Poor Richard's Almanac
In 1732, Benjamin Franklin published "Poor Richard's Almanac". Three editions were sold within a few months. Year after year the sayings of Richard Saunders, the publisher, and Bridget, his wife, both aliases of Benjamin Franklin, were printed in the almanac. Years later the most striking of these sayings were collected and published in a book.
Shop and Home Life
Benjamin Franklin also kept a shop where he sold a variety of goods including: legal blanks, ink, pens, paper, books, maps, pictures, chocolate, coffee, cheese, codfish, soap, linseed oil, broadcloth, Godfrey's cordial, tea, spectacles, rattlesnake root, lottery tickets, and stoves.

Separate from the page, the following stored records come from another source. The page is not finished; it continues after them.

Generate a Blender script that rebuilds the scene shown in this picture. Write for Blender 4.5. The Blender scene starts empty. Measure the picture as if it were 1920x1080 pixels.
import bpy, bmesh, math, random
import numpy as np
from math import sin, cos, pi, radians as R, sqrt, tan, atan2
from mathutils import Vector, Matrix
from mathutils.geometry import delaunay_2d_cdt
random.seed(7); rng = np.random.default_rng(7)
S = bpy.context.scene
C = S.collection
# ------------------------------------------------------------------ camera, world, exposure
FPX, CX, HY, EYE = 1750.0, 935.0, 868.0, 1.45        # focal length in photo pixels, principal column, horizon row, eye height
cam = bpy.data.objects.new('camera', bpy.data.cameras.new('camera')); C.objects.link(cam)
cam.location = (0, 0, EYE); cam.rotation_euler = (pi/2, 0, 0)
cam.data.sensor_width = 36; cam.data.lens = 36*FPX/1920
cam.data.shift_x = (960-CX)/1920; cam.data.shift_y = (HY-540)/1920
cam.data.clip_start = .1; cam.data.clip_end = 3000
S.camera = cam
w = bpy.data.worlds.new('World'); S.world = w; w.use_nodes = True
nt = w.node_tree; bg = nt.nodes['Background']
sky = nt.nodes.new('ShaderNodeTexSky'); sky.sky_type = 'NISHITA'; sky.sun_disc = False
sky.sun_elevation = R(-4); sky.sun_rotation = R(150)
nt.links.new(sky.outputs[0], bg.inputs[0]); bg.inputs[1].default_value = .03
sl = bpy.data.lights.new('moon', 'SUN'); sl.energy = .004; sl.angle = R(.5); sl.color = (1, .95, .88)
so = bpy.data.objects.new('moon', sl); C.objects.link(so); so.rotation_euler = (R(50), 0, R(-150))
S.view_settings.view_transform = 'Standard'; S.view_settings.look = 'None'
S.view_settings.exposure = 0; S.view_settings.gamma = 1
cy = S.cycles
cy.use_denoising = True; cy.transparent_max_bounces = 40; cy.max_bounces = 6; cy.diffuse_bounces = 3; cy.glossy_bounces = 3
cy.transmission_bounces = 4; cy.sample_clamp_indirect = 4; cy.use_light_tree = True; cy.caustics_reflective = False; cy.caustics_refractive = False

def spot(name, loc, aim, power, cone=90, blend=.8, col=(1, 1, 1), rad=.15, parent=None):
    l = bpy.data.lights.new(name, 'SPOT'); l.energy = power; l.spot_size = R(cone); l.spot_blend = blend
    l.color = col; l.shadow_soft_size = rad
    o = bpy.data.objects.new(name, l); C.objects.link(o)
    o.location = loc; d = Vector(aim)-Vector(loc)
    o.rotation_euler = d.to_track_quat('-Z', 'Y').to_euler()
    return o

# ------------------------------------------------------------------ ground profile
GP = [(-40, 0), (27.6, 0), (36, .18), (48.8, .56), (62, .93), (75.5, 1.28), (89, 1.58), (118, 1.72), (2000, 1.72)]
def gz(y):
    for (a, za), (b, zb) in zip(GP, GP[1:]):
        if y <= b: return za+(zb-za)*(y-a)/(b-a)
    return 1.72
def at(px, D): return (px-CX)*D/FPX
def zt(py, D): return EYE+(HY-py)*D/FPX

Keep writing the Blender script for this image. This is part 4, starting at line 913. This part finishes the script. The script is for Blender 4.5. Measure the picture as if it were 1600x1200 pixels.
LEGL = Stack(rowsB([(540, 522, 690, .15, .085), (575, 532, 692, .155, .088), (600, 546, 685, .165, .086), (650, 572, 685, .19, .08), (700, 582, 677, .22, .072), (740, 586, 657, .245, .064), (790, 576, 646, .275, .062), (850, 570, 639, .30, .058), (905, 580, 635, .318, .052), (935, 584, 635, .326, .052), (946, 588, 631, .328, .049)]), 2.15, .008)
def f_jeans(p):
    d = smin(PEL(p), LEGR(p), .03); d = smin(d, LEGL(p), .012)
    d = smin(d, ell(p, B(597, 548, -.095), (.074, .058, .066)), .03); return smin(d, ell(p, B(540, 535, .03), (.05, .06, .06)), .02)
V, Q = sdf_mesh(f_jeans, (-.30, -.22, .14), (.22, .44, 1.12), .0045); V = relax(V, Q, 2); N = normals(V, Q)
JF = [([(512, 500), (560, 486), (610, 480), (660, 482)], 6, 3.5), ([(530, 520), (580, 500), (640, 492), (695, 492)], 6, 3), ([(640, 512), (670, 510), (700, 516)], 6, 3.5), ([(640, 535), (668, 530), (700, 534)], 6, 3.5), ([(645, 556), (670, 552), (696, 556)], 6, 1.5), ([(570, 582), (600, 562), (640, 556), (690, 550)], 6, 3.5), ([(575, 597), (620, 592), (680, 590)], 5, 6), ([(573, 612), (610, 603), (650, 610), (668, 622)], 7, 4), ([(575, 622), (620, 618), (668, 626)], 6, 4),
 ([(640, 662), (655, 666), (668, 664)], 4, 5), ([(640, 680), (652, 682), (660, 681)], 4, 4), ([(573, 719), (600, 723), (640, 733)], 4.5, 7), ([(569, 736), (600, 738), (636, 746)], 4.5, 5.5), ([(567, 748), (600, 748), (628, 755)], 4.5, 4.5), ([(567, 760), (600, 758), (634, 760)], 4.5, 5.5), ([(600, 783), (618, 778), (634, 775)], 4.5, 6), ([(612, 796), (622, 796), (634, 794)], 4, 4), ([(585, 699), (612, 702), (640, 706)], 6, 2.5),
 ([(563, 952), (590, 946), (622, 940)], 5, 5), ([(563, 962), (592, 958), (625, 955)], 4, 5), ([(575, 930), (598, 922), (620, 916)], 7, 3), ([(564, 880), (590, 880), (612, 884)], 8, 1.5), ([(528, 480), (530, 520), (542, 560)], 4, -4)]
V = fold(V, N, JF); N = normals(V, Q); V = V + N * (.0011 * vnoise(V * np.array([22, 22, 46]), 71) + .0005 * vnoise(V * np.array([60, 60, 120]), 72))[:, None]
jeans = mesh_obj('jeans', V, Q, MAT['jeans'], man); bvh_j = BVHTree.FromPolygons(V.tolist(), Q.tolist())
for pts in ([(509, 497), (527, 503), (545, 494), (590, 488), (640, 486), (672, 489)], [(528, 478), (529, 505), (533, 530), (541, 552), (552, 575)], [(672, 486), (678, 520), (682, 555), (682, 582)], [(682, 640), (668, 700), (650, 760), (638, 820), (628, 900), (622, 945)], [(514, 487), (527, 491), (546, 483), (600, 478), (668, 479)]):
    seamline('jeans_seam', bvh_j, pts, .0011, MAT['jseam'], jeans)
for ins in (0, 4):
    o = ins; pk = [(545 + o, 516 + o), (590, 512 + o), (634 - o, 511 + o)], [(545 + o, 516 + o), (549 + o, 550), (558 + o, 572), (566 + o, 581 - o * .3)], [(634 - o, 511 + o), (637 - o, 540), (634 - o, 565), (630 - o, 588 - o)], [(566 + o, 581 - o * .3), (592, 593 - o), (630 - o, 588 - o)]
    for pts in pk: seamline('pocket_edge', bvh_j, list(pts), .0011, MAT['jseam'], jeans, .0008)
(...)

Deborah Read, who became his wife in 1730, was the shopkeeper. "We kept no idle servants," wrote Franklin, "our table was plain and simple, our furniture of the cheapest. For instance, my breakfast was a long time bread and milk (no tea), and I ate it out of a twopenny earthen porringer with a pewter spoon."With all this frugality, Benjamin Franklin's wealth increased rapidly. "I experienced too," he wrote, "the truth of the observation, That after getting the first hundred pound, it is more easy to get the second, money itself being of a prolific nature."
He was able at the age of forty-two to retire from active business, and devoted himself to philosophical and scientific studies.
Franklin Stove
Benjamin Franklin made an original and important invention in 1749, the "Pennsylvania fireplace," which, under the name of the Franklin stove. Benjamin Franklin, however, never patented any of his inventions.